Problem requirements => Set down each line from the one containing "Build this scene" to the one containing "scene.camera = cam", inclusive, exactly as written and with nothing further.

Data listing
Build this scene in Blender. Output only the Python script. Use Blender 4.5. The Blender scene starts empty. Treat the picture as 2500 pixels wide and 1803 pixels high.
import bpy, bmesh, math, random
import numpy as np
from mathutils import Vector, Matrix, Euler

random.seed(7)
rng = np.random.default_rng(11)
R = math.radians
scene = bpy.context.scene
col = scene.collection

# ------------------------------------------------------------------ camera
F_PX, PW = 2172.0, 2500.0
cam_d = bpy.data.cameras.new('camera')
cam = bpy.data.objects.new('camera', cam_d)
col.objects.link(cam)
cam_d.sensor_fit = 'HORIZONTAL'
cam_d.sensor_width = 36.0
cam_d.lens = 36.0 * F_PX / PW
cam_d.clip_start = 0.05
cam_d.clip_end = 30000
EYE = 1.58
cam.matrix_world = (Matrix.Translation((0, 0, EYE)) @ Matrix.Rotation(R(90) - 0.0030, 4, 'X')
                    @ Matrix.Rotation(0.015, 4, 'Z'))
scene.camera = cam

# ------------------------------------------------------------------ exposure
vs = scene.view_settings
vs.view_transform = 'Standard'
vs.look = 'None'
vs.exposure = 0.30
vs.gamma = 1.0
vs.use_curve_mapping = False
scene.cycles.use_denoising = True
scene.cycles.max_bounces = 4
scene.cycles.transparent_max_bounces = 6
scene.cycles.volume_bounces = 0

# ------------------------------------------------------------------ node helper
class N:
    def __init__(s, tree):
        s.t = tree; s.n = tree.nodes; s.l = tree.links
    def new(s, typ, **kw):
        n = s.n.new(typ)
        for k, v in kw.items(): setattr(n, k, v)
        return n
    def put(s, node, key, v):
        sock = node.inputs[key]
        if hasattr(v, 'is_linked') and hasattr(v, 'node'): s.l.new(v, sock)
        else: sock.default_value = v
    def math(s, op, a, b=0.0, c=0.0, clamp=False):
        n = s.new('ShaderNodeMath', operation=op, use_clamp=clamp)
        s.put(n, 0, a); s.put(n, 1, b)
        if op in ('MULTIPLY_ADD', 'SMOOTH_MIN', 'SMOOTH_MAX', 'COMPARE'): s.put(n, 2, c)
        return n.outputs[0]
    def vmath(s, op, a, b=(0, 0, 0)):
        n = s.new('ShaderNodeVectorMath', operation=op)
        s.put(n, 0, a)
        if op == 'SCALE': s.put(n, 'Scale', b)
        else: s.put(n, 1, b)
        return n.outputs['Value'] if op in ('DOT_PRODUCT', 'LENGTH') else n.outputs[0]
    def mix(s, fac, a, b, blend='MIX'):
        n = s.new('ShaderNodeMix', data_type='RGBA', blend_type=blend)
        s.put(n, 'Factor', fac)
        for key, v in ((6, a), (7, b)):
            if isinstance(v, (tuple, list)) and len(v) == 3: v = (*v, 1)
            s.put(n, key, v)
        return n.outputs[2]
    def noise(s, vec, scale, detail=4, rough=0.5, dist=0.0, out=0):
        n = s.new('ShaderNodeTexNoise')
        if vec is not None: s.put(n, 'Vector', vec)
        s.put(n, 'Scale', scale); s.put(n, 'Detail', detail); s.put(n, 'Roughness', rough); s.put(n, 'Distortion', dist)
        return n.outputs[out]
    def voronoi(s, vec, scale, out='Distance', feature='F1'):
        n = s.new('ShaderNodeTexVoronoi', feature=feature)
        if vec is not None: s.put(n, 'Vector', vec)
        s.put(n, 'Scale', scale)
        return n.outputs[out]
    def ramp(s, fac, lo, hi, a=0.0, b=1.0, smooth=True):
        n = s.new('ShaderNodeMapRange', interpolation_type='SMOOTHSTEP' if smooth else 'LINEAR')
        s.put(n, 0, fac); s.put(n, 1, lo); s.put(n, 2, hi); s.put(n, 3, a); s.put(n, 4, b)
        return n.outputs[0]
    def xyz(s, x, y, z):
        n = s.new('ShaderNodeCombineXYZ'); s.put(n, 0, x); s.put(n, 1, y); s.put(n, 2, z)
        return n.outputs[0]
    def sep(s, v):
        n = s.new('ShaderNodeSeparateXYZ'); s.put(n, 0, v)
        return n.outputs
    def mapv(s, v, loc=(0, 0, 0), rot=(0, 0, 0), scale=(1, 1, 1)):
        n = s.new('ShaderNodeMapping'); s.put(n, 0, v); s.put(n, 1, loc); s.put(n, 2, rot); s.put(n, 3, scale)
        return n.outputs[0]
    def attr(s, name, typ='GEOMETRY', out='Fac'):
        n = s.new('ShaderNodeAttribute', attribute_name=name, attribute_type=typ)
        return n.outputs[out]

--

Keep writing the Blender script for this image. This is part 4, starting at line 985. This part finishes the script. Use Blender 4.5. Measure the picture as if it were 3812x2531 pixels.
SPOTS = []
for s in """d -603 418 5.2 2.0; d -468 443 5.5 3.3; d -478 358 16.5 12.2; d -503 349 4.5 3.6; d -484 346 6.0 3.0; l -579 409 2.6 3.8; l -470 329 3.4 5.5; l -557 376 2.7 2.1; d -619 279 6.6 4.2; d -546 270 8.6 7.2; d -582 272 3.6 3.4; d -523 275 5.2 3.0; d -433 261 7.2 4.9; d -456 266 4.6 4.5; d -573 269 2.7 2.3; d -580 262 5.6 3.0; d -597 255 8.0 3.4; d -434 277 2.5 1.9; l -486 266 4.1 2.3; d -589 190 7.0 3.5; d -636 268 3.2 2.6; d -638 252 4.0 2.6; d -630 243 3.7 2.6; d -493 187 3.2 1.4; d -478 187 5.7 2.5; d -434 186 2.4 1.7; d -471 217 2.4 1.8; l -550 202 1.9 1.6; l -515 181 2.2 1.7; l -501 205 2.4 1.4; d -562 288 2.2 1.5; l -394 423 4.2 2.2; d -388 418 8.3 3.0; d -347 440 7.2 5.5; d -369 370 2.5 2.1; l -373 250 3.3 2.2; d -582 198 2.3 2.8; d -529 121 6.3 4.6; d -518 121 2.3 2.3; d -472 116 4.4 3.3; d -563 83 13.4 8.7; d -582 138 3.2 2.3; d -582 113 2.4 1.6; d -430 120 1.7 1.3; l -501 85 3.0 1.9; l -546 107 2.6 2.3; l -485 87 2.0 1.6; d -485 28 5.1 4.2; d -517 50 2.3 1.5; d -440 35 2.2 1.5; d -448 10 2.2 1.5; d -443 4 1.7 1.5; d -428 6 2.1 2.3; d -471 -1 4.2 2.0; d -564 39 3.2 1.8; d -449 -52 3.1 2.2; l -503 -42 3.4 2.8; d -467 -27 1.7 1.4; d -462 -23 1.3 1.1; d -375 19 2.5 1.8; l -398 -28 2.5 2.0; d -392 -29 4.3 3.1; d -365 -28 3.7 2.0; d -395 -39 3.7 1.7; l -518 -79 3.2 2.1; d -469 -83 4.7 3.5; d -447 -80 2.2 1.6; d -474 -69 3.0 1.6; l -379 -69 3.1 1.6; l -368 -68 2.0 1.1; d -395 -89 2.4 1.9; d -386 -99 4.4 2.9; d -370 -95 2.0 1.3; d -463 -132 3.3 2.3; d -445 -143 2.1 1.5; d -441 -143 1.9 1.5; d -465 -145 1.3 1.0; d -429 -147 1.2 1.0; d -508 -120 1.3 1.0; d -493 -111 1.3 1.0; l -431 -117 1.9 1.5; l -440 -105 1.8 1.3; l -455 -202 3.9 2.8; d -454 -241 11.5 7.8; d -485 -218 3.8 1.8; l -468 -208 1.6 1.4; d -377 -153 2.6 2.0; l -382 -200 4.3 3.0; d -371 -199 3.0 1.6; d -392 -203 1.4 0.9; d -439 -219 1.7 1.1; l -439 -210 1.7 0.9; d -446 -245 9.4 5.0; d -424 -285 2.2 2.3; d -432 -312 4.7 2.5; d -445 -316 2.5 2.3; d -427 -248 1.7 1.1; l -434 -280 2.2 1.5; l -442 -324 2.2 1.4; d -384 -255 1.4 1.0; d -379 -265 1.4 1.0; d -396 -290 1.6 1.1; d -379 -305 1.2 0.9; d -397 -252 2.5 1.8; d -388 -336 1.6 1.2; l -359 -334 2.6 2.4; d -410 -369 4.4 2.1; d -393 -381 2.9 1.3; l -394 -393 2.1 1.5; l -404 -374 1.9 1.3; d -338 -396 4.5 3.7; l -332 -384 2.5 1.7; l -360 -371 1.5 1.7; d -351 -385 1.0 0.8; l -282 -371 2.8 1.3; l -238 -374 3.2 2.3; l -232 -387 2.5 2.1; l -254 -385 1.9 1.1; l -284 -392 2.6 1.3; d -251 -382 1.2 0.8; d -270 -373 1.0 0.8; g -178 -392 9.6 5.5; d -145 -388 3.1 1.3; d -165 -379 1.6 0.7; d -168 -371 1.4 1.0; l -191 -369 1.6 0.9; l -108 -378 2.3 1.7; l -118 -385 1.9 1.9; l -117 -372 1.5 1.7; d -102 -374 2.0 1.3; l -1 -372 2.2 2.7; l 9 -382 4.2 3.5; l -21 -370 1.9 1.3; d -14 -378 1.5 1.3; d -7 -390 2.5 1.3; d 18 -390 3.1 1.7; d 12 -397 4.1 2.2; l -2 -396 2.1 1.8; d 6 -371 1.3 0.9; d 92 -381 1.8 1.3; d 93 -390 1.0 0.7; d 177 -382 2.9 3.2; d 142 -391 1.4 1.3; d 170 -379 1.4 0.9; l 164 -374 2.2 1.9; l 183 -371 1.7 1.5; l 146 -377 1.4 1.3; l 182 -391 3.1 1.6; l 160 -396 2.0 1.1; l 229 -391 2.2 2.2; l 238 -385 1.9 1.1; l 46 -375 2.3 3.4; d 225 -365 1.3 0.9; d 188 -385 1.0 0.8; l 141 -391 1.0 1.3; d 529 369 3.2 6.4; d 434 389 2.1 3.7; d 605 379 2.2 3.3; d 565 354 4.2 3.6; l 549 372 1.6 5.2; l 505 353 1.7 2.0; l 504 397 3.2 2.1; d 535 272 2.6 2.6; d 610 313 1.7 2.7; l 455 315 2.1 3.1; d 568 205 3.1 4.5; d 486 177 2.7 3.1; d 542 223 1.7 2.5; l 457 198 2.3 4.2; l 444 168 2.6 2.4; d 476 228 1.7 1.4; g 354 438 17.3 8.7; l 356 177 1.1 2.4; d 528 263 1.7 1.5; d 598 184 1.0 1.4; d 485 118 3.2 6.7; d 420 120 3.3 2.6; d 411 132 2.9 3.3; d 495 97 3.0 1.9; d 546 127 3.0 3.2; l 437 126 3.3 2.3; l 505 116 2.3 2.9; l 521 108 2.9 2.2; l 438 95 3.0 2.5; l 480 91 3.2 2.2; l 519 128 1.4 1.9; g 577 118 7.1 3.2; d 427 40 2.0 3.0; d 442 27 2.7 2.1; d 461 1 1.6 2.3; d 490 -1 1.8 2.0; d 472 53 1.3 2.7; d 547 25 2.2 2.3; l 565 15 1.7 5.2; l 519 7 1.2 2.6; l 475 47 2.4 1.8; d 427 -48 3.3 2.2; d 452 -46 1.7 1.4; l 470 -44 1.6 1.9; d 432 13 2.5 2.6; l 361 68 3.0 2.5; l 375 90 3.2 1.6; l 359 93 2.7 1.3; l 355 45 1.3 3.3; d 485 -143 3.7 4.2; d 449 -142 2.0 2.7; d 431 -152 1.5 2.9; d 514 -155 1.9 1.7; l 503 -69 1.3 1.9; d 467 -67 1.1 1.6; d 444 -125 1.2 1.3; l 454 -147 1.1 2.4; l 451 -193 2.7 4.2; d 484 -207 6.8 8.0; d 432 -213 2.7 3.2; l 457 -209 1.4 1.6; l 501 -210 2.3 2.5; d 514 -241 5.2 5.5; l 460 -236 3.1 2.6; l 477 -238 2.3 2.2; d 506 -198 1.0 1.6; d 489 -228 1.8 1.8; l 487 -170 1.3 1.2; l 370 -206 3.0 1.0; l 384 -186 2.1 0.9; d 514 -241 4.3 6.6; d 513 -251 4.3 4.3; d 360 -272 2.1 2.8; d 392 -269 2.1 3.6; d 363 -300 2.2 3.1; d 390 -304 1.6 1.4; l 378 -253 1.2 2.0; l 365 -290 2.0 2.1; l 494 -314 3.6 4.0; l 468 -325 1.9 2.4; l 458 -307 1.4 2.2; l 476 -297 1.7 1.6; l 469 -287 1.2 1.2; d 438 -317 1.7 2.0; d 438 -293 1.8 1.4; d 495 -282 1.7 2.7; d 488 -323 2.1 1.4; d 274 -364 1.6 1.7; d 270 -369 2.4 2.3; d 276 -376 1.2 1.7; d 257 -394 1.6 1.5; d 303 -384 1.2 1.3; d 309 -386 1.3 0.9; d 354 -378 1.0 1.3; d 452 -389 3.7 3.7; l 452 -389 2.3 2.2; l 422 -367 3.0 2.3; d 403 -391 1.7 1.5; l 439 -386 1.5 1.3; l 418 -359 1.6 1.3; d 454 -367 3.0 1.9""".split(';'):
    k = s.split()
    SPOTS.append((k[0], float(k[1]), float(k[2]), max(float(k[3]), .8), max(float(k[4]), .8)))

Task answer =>
Build this scene in Blender. Output only the Python script. Use Blender 4.5. The Blender scene starts empty. Treat the picture as 2500 pixels wide and 1803 pixels high.
import bpy, bmesh, math, random
import numpy as np
from mathutils import Vector, Matrix, Euler

random.seed(7)
rng = np.random.default_rng(11)
R = math.radians
scene = bpy.context.scene
col = scene.collection

# ------------------------------------------------------------------ camera
F_PX, PW = 2172.0, 2500.0
cam_d = bpy.data.cameras.new('camera')
cam = bpy.data.objects.new('camera', cam_d)
col.objects.link(cam)
cam_d.sensor_fit = 'HORIZONTAL'
cam_d.sensor_width = 36.0
cam_d.lens = 36.0 * F_PX / PW
cam_d.clip_start = 0.05
cam_d.clip_end = 30000
EYE = 1.58
cam.matrix_world = (Matrix.Translation((0, 0, EYE)) @ Matrix.Rotation(R(90) - 0.0030, 4, 'X')
                    @ Matrix.Rotation(0.015, 4, 'Z'))
scene.camera = cam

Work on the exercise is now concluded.